With Bitcoin resuming its northward movement, the stage seems set for the firstborn crypto to touch new price levels. Market researcher Axel Adler Jr. even predicts a 70% chance of BTC reaching a fresh high in the next two weeks. However, data also shows more traders exiting positions around $114,000.
Axel Adler Jr. maintained that market conditions are balanced and well aligned, so Bitcoin can take the next leg higher soon . To support his outlook, the market expert pointed to the Short-Term Holder (STH) MVRV Z-Scores, a visual indicator that provides insight into Bitcoin’s market cycle phases.
Data shows that the STH score for both the 155-day and 365-day holders is around zero , a sign that the asset is neither overbought nor oversold.
Bitcoin is currently hovering just above the STH realized price, with the current trend setup hinting at a possible price breakout following a one-to-two-week consolidation period. Citing seasonal drivers, Adler Jr. predicts an “Uptober incoming”.
Axel Adler Jr. further backed his bullish forecast with Bitcoin derivatives data, which track asset prices, volumes, and trading activity.
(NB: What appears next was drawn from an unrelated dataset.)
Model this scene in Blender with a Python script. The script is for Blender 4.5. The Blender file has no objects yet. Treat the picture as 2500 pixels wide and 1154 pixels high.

According to the chart, Bitcoin futures are trading higher than spot prices . In addition, the weekly basis is currently above one month, a setup which usually suggests a bullish trend.
Still, the Bitcoin researcher warned that traces of minor overheating were spotted just before the recent FOMC meeting. The average cost basis went up despite low trading activity, suggesting that some traders might have been chasing the move late.
Even so, Adler Jr. explained that the base case remains strong, and “there’s a 70% chance the next two weeks will see a stepwise uptrend or sideways consolidation.”
Growing institutional demand further reinforces this bullish Bitcoin outlook. Last week, BTC ETFs pulled in over $2.3 billion in capital investment , the strongest weekly performance in three months. Given the increased exposure and bullish technical indicators, investors are confident the coin will start another bullish run.
Bitcoin has surged about 8.5% since the end of last month, from around $107,600 to $117,246 at the time of writing. But the sharp price swing has left liquidity gaps, which could trigger a short-term dip before the uptrend continues. On top of that, September often has a bearish track record, adding to the risk of a pullback.
Here are other notable Bitcoin trends for investors to note:
Bitcoin’s year-to-date performance has largely defied expectations of a pullback. For most of 2025, the OG crypto has favored bigger liquidity zones, like major highs and lows, over smaller liquidity levels. A similar trend occurred in July, when BTC skipped past liquidity around $105,000 and quickly pushed to new highs after breaking the daily structure.
Experts note that a similar formation is appearing, and if Bitcoin closes above $117,500, it would validate another daily break of structure (BOS). Assuming this happens, the asset’s chances of dropping below the $114,000 mark would drastically reduce. More so, such a move would confirm Adler Jr.’s fresh all-time high prediction.
Even though there’s still a chance that Bitcoin could test lower price levels, favorable macroeconomic outlooks, such as the proposed BITCOIN Act and growing ETF inflows, suggest buyers might step in sooner. A strong entry by buyers would effectively prevent a bigger pullback. Whether the asset stalls or touches levels beyond $124,000 will depend on the balance between liquidity gaps and bullish momentum.